I am working on a problem on finite group theory, and would like asking a question on the correct operation of normal subgroup.
Suppose that $H$ is normal subgroup of $G$ and the factor group $G/H$ is abelian: $\forall a,b \in G$ and $aH, bH \in G/H$:
$$\begin{align} aHbH &= bHaH \qquad \qquad &&(1) \\ abH &= baH &&(2) \\ ab(ba)^{−1} &\in H &&(3a) \\ ab(ba)^{−1} &=H &&(3b) \\ \langle ab(ba)^{−1} \rangle &=H &&(3c) \\ aba^{−1}b^{−1} &= H &&(4)\\ [a, b] &= H &&(5)\\ G' &= H &&(6) \\ \end{align} $$
My question is: Which one is correct, the (3a), (3b) or (3c)? Regardless of which one, I would like you showing me how to get to my final goal, which is (6) $G' = H$. Please advise and thank you for your time.
part $3c$ is not true since that would imply that there is only one $H$ so that $G/H$ is abelian, and this is not true since in particular in an abelian group $G$, $H$ can be any of the subgroups of $G$.

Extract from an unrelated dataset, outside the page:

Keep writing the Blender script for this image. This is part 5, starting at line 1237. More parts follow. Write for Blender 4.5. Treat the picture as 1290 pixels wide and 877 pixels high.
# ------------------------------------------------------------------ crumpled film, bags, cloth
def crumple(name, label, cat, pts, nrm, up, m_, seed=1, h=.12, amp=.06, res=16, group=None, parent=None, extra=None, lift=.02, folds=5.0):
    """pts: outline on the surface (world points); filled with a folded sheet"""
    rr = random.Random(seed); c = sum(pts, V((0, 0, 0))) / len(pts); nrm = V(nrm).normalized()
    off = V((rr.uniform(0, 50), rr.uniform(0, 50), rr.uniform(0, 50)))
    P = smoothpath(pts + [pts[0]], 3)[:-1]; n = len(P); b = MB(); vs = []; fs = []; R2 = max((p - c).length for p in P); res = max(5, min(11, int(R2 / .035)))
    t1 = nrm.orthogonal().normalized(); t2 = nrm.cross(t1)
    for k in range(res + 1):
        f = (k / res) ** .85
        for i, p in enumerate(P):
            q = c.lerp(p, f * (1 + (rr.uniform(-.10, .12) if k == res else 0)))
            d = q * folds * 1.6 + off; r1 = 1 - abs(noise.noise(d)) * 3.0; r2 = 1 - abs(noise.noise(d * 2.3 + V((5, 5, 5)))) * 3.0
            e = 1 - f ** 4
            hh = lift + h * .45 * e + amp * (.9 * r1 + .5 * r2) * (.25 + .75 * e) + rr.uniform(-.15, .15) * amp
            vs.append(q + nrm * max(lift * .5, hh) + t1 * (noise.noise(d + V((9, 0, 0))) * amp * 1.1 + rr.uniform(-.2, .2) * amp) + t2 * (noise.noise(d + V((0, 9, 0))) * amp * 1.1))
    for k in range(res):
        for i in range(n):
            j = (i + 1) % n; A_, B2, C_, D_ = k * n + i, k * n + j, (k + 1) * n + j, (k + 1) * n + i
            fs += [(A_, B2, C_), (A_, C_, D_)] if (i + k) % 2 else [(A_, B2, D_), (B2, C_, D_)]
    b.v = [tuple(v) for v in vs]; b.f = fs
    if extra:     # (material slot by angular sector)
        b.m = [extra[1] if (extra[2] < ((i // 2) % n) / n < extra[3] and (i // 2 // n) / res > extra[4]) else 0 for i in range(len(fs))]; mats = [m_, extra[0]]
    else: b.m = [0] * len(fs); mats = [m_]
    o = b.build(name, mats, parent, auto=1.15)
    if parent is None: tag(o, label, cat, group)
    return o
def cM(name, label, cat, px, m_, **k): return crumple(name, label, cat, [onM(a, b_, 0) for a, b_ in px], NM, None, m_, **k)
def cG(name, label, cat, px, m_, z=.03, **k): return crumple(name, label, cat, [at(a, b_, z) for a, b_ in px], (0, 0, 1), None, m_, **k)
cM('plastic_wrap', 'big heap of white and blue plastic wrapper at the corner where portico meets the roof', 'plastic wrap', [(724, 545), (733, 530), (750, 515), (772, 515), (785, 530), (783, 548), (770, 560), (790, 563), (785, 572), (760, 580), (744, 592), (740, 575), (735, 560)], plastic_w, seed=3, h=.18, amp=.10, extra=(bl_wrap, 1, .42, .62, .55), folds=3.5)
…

part $3b$ is also not true since the left is an element and the right is a set (good job)
part $3a$ is true.We need $H$ to contain all of the commutators, to see this write $abH=baH\implies abH(baH)^{-1}=H\implies ab(ba)^{-1}H=H\implies ab(ba)^{-1}\in H$.
Part $5$ is not true since the thing in the left is an element. And finally part $6$ is not true since we can use the same counterexample as for part $3c$.
What is true and you should prove is that if $\frac{G}{H}$ is abelian then $H<G'$.(This should be simple since by $3a$ $H$ contains all the commutators and $G'$ is the subgroup generated by the commutators.